FOR TODAY    NIGHT let’s take the sugar coating off the cereal.

Outside my window...The drunks are speeding by here and there.
 Oh, come one who else is out this time of night? I know a few in particular that it would make my day if they would get pulled over just once more. Of course the Christian in me prays that they will have good things happen to them. So I better throw those last thoughts out the window. P.s it is not snowing this week on Friday for a change. Of course it could change by the AM. this is Michigan.

I am thinking...
 that my daughter Sierra is going to end up one spoiled rotten little girl the way her dad does anything and everything for her when he hears her cry.  It is begging to upset me because it is getting worse. Of course her and her strawberry milk are in my bed right now and I am up.

I am hearing: wow the sound of Sierra crying when Jim tried to put her back in her own bed. Oohhh… nope there she went in ours again.

In the kitchen...   Yeah… I am not real big on the kitchen at this time of night.

I am wearing... Pajamas
I am creating...This blog post

I am going...  no where this time of night but would be really interested in sleep at this point.
I am wondering...  how I will ever get everything I need to get accomplished in the next 1 week. It will have to be with God’s help because it is a lot.

I am reading... this blog post to proofread it as I write it. That is about it.
I am hoping... I am always hopeful that is what keeps me going.

I am looking forward to... a very busy week to end and get some rest and relaxation though I think that will not be until after construction starts that I might get to relax. They are starting with the outside and siding.

I am learning that all seasons pass and then we miss them. I am learning to enjoy even the nights like these where I am up at 3:30 Am and my daughter is in my bed and will not sleep.

Around the house...Busy busy busy

I am pondering...  the blog posts I started and did not post yet. One is on lowering some of our bills around here. Pretty mush nothing I post will be in a set order as I post it as it is happening. I do try to do this day book every Friday though and the menu on Monday.

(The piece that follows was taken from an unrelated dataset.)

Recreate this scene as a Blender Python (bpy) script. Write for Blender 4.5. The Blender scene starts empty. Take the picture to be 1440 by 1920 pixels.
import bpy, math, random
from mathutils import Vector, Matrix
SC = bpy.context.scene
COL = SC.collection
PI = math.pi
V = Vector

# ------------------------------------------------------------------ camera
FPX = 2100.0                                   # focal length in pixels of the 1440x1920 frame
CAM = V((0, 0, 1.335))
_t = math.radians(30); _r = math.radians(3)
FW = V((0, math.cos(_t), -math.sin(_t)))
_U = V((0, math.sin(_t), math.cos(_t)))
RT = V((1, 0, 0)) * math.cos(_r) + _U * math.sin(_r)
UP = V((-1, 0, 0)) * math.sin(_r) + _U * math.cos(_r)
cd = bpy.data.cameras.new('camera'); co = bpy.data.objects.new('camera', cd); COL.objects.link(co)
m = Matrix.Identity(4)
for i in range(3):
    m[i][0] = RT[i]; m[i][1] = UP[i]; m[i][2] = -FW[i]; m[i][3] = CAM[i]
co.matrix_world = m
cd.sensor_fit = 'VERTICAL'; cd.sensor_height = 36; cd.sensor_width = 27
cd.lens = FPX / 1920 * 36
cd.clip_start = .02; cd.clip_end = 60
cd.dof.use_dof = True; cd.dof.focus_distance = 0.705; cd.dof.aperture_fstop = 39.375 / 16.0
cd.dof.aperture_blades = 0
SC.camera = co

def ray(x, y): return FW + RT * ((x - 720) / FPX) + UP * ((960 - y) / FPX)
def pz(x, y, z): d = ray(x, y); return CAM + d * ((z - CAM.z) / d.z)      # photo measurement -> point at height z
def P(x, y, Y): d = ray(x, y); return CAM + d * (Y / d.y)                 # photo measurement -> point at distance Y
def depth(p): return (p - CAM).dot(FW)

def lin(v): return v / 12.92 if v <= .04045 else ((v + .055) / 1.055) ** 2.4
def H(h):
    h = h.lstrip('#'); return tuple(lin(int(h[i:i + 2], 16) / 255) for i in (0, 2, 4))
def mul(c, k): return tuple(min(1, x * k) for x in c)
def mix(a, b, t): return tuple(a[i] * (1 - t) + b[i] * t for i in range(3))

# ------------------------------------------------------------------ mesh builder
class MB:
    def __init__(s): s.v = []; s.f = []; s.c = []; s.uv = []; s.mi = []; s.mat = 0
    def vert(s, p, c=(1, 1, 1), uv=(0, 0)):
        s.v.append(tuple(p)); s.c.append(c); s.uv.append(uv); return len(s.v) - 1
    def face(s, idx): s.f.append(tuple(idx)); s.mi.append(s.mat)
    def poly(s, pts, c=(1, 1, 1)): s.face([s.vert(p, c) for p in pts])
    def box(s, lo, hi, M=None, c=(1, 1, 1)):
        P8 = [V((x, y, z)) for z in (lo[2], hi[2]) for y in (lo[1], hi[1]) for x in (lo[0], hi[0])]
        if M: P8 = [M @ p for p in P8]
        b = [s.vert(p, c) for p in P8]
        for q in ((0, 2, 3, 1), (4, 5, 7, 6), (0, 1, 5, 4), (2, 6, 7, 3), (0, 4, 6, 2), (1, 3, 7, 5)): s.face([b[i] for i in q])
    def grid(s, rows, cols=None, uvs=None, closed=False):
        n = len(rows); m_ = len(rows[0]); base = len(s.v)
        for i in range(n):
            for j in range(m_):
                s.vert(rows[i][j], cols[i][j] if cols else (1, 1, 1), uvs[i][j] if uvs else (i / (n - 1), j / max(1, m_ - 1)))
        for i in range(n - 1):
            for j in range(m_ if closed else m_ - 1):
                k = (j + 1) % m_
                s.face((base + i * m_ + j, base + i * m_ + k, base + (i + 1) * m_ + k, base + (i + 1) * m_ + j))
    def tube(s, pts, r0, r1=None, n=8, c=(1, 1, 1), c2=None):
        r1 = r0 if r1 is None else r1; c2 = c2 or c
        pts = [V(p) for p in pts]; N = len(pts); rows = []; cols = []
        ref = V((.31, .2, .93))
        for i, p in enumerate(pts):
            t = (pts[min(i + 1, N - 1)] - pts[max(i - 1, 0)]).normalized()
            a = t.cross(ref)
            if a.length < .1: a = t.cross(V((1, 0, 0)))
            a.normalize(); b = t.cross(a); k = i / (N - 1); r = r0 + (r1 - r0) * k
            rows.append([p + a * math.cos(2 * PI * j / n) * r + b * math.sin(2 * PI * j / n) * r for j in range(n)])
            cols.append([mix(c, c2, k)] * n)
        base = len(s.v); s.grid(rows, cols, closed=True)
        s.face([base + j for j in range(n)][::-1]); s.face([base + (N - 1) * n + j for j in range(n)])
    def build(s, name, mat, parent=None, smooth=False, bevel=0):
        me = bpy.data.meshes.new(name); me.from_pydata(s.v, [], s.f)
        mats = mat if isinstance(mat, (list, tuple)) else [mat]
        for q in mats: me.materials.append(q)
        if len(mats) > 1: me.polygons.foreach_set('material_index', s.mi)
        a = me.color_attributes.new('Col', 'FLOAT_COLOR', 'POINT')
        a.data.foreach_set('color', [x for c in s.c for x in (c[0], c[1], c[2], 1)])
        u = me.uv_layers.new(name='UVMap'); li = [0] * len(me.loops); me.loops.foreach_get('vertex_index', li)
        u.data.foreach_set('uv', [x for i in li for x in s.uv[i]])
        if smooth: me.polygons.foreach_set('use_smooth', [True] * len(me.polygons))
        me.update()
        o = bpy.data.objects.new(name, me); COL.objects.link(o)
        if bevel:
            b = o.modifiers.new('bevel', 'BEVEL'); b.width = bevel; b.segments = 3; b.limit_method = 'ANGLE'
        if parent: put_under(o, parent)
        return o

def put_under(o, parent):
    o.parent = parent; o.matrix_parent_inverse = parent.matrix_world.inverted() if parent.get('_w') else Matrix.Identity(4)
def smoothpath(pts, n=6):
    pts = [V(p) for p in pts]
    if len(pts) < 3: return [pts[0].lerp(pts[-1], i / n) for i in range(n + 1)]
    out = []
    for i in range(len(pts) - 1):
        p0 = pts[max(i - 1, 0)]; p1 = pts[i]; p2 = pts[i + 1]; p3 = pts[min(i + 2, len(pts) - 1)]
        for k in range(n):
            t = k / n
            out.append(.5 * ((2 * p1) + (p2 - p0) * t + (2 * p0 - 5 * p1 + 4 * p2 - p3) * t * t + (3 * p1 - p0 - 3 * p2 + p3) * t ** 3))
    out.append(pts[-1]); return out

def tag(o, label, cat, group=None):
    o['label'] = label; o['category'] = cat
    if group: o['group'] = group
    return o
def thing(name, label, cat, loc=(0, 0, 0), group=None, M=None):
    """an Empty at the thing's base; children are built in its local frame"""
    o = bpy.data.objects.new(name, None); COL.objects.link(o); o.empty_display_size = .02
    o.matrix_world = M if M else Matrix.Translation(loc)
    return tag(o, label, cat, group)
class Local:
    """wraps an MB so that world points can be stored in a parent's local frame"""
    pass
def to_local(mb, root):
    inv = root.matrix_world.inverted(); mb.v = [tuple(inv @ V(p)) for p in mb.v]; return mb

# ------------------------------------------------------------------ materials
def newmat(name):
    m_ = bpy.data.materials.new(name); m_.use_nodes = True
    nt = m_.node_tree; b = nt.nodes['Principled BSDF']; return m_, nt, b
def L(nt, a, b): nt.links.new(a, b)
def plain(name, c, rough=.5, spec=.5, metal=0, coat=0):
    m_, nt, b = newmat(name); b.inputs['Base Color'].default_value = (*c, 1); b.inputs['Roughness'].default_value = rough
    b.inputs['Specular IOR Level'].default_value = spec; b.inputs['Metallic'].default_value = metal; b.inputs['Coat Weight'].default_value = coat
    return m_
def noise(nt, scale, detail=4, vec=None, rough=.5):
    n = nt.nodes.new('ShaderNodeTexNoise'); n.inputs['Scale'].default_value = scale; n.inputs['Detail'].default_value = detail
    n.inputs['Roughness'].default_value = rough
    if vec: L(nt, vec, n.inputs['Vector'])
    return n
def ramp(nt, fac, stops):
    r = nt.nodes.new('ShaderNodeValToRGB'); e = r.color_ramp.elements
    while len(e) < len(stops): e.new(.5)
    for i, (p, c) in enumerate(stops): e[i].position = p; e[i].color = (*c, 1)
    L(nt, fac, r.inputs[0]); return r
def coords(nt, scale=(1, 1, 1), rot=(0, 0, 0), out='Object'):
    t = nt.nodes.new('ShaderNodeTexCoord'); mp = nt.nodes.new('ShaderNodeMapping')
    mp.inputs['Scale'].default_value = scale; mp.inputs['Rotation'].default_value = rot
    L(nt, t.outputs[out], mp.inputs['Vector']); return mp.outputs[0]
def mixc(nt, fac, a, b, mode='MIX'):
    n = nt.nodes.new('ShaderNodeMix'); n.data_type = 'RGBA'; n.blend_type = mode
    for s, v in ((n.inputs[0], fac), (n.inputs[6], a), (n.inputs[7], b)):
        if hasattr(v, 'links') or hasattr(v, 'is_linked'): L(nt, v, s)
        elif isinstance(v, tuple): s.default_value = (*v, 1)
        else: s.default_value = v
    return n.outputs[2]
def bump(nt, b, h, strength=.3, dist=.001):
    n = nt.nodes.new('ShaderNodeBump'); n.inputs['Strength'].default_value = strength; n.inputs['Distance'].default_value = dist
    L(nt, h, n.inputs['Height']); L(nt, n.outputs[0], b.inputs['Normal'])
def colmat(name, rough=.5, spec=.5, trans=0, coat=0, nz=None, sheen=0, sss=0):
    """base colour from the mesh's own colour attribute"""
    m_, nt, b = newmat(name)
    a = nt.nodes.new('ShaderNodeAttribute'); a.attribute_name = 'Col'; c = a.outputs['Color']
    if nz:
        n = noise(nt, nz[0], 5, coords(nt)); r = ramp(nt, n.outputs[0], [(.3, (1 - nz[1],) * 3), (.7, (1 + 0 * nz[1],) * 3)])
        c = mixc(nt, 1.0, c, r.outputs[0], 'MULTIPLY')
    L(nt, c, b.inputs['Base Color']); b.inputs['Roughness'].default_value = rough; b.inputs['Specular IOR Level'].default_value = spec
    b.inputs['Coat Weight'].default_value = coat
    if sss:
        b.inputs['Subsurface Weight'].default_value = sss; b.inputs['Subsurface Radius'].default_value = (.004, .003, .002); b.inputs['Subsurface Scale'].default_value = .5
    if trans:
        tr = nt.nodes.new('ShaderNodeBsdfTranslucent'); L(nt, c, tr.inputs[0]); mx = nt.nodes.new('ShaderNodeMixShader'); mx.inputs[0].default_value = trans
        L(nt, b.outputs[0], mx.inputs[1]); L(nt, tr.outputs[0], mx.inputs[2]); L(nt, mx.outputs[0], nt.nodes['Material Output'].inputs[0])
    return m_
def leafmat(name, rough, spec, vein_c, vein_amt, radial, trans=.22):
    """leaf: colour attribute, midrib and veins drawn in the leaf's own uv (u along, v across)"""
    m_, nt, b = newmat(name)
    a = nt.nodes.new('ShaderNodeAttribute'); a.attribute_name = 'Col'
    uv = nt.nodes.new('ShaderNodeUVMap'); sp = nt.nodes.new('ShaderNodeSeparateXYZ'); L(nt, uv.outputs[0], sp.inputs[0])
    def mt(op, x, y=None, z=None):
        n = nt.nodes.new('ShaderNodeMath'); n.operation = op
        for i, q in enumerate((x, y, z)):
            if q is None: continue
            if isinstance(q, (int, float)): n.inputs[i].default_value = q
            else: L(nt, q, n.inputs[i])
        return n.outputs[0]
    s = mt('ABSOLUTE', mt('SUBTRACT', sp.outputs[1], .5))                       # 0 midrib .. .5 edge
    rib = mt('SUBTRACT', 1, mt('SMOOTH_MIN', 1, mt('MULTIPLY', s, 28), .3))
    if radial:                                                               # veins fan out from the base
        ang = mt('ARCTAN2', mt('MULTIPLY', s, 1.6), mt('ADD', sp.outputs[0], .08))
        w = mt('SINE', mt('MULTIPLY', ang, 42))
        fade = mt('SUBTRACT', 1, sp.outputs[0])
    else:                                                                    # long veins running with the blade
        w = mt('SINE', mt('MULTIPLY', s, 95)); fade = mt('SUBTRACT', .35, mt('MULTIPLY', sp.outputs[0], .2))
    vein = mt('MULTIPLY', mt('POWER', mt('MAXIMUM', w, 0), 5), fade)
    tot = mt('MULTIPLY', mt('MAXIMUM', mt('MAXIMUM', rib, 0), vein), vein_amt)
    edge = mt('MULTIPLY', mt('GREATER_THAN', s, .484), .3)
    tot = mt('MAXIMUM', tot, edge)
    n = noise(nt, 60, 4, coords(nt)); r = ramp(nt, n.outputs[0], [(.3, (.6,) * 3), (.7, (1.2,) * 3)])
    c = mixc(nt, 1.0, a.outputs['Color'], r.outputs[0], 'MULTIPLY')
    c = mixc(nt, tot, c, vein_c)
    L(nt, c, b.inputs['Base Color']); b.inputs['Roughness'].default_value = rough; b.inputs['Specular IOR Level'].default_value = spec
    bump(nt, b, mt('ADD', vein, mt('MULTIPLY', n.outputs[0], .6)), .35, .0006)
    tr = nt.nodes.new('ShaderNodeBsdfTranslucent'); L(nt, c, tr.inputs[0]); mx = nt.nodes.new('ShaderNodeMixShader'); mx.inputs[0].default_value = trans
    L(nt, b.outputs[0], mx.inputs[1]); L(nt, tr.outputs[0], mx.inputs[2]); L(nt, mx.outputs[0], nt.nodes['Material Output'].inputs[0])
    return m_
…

A favorite quote for today... the one that was on grandmas
 night stand when she passed. Life is not measured by the breaths we take, but the moments that take our breath away<<< I want to point something out about last week’s quote. Grandma, sometimes those moments that take your breath away are not good ones! Did you realize that? I am sure you did. I wonder what the quote for that is? Oh I know “BREATHE JUST BREATHE”

One of my favorite things...  right now it would be sleep.

A few plans for the rest of the week:
  Well the insurance did not cover the Doc I had planned for my son so I am waiting for an appointment with the one that it does. Then there is court on Monday (His dad is fighting the order the judge signed as he does not agree with it) this is reality people. As I said in the header up there, I did not follow Gods rules and now I have things that I would not otherwise have had. Like Child support cases, Court dates etc etc… It is so funny lots of times when I post anything to do with god I lose readers then I get readers from a Christian based sight and I lose readers if I blog about anything that Is not in a perfect little world. Well this is my world and it is not perfect. As I stated before we are not the Duggars. he he  Which by the way I am not so sure that those girls are happy about always having their moms baby on their hip taking care of it. I still have not watched the show though only been reading about them. My daughter is sleeping in there and I am off to bed .

2 comments:

Paula said...

I smiled and I laughed out loud at this post. I so totally agree with you. I too am not following God's word for I have a second husband also. But who says that was not God's plan for me in the first place and I got side tracked when I married the first time. Anyway it is hard to get comfortable in religion. I keep struggling with it all the time. And sometimes I write about it. I figure if I lose followers.....so what. I found your approach refreshing.....http://paulasplace-paula.blogspot.com/

Simply Raising 8 said...

I feel bad that my life did not end up that way but at the same time.... God forgive me and Like you said I have learned MUCH more in life with my experiences than i woudl have other wise.. Maybe it was meant to be this way.